**Work to do**
Copy exactly the lines from the start of the material through the line with "COL = SC.collection". Pictures stay out of the copy.

**Data shown**
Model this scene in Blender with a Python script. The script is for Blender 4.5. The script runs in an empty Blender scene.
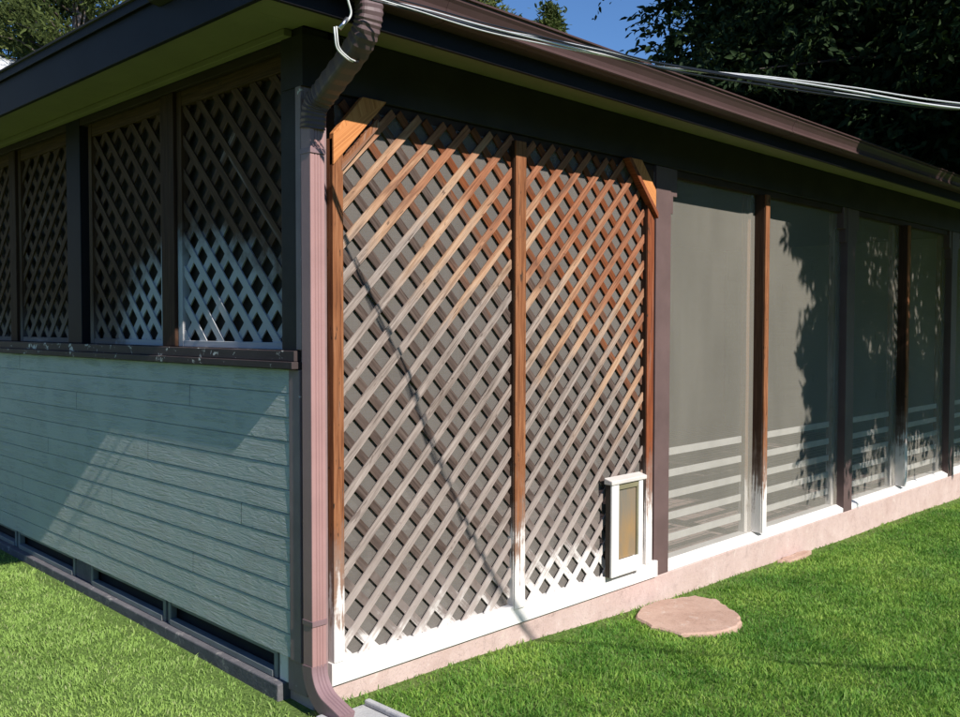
import bpy, math, random
import numpy as np
from mathutils import Vector, Matrix
R = math.radians
random.seed(7); rng = np.random.default_rng(7)
SC = bpy.context.scene
COL = SC.collection

# ------------------------------------------------------------------ camera, world, sun, exposure
CAMLOC = Vector((-2.26, -3.26, 1.60))
def cam_setup():
    yaw, pitch, roll = R(44.434), R(-1.954), R(0.087)
    f = Vector((math.cos(yaw)*math.cos(pitch), math.sin(yaw)*math.cos(pitch), math.sin(pitch)))
    r = Vector((math.sin(yaw), -math.cos(yaw), 0)); u = r.cross(f)
    r2 = math.cos(roll)*r + math.sin(roll)*u; u2 = -math.sin(roll)*r + math.cos(roll)*u
    cd = bpy.data.cameras.new('camera'); co = bpy.data.objects.new('camera', cd); COL.objects.link(co)
    m = Matrix((r2, u2, -f)).transposed().to_4x4(); m.translation = CAMLOC
    co.matrix_world = m
    cd.sensor_width = 36; cd.lens = 923.4/960*36; cd.clip_start = .05; cd.clip_end = 800
    SC.camera = co
cam_setup()
SUND = Vector((0.09, 1.31, -1.0)).normalized()          # direction the light travels
w = bpy.data.worlds.new('World'); SC.world = w; w.use_nodes = True
nt = w.node_tree; nt.nodes.clear()
sky = nt.nodes.new('ShaderNodeTexSky'); sky.sky_type = 'NISHITA'; sky.sun_disc = False
sky.sun_elevation = math.asin(-SUND.z); sky.sun_rotation = math.atan2(-SUND.x, -SUND.y)
sky.altitude = 0; sky.air_density = 1.0; sky.dust_density = 0; sky.ozone_density = 10.0
bg = nt.nodes.new('ShaderNodeBackground'); bg.inputs['Strength'].default_value = .105
wo = nt.nodes.new('ShaderNodeOutputWorld')
nt.links.new(sky.outputs[0], bg.inputs[0]); nt.links.new(bg.outputs[0], wo.inputs[0])
sd = bpy.data.lights.new('sun', 'SUN'); sd.energy = 5.0; sd.angle = R(.53); sd.color = (1, .95, .88)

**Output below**
Model this scene in Blender with a Python script. The script is for Blender 4.5. The script runs in an empty Blender scene.
import bpy, math, random
import numpy as np
from mathutils import Vector, Matrix
R = math.radians
random.seed(7); rng = np.random.default_rng(7)
SC = bpy.context.scene
COL = SC.collection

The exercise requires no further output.